Immer wieder eine Überraschung beim Straße kehren
"Ich freue mich, dass viele ehemalige Schüler sich heute noch an mich erinnern. Erst letztens war ich bei der Physiotherapie. 'Herr Krisam, nehmen Sie bitte mal die Maske ab', hieß es da. Und dann rief die Mitarbeiterin plötzlich: 'Ach, der Günni!'. Sie war eine ehemalige Schülerin". Begegnungen dieser und ähnlicher Art hat Günther Krisam immer wieder. Da kann es schon mal passieren, dass er vor seinem Haus in Löhrieth die Straße kehrt, plötzlich ein Autofahrer laut hupt, winkt und dann umdreht- um die Scheibe herunterzudrehen und zu rufen: "Mensch Günni, kennst du mich nicht mehr?"

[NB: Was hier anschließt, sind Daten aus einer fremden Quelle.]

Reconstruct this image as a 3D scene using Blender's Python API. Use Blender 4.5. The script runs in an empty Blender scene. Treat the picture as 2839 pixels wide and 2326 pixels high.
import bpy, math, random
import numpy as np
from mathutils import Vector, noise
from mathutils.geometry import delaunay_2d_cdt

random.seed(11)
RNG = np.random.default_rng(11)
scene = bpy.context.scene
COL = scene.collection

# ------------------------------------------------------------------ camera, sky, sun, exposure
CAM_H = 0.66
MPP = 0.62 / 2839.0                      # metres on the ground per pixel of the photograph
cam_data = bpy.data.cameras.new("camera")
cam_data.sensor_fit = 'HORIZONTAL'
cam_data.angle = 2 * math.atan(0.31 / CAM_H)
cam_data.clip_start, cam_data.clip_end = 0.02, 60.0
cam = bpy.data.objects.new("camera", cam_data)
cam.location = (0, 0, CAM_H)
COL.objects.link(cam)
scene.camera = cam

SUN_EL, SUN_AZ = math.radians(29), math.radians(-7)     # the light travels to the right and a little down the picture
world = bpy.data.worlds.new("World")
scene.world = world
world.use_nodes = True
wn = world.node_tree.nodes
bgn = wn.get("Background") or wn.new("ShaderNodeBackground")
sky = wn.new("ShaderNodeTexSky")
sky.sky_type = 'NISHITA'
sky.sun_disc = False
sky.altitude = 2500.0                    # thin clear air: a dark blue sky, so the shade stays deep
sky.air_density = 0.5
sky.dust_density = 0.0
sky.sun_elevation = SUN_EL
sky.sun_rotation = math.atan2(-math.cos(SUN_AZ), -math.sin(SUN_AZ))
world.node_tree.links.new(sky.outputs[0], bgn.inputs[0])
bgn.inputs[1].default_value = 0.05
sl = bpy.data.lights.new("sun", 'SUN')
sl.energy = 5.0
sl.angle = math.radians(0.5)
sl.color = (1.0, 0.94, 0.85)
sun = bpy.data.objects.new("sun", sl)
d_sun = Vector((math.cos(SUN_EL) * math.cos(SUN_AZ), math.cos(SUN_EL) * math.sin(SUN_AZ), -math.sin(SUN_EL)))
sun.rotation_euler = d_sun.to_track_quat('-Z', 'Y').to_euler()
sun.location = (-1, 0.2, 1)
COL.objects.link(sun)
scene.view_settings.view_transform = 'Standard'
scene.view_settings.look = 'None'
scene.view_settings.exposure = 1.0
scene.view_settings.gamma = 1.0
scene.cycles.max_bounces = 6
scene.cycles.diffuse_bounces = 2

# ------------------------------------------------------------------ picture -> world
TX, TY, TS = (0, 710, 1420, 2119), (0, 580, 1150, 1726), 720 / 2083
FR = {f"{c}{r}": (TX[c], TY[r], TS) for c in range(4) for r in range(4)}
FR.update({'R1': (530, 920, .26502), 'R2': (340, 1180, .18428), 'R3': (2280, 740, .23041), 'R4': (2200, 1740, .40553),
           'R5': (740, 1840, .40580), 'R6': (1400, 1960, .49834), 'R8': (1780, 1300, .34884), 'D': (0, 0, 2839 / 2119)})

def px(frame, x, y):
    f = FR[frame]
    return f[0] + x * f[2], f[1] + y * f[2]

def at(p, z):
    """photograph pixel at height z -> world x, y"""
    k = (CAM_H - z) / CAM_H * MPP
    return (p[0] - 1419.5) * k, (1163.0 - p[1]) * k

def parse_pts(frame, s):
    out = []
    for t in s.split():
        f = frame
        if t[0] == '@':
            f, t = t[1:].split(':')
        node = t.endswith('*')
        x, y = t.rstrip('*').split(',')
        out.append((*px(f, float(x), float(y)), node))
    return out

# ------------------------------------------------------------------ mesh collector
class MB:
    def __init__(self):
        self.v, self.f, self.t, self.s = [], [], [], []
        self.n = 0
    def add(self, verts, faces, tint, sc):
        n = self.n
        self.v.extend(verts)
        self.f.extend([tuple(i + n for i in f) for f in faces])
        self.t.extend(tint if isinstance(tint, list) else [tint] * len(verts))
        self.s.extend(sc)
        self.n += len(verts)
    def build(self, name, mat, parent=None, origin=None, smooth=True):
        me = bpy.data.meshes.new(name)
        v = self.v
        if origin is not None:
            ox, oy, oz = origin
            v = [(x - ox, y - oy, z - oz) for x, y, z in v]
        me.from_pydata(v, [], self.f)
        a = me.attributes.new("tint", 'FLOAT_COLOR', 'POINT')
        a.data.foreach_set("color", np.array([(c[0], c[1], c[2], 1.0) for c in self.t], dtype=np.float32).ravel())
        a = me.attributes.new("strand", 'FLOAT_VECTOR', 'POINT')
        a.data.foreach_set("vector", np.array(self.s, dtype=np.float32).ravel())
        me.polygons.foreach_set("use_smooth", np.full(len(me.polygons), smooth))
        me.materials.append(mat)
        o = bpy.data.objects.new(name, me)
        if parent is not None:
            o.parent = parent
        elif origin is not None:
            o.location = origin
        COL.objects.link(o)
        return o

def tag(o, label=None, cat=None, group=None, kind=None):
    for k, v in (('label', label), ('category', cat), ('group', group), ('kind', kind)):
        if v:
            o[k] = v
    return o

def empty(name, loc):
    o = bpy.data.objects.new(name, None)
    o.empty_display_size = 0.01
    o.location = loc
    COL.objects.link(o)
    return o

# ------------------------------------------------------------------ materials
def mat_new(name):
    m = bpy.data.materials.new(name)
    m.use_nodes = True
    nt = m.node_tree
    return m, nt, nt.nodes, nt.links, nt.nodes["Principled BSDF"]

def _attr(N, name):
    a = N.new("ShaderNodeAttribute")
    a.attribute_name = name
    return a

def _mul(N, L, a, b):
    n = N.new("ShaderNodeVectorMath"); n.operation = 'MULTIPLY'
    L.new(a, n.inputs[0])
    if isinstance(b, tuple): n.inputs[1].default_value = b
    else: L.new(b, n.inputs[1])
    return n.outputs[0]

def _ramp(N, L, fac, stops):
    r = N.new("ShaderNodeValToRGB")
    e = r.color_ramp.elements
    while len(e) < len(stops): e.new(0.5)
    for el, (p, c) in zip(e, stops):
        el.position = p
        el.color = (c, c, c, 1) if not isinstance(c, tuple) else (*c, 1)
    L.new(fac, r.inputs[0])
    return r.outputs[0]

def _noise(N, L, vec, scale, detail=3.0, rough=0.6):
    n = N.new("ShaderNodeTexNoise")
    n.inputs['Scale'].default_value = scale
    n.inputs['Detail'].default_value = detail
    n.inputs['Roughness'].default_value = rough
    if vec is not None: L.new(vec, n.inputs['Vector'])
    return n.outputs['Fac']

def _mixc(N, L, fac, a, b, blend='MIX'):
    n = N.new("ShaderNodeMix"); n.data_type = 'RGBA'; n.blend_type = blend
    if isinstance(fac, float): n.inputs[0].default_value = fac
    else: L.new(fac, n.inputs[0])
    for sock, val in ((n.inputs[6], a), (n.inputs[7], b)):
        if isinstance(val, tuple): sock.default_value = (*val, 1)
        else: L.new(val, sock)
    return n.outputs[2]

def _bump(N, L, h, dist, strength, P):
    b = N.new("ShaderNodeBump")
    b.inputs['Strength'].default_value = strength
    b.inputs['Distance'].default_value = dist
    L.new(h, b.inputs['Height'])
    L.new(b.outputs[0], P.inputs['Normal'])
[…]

Das zeigt, wie beliebt Krisam mit seiner bestimmten, aber stets sehr herzlichen und humorvollen Art war und ist. Denn auch von den Lehrern der Realschule bekam er zum Abschied unzählige Geschenke und Karten. Einer legte ihm sogar eine Ruhestands-Schultüte vor die Haustür. Im September soll noch eine Abschiedsfeier an der Realschule stattfinden. Seinen Ruhestand widmet Günni nun vor allem seiner Frau und den drei Enkelkindern, aber auch in Haus und Garten ist immer was zu tun. Dabei ist ihm eines vor allem wichtig, denn nur so schafft es sich richtig: "Immer Händ' aus die Dösche!"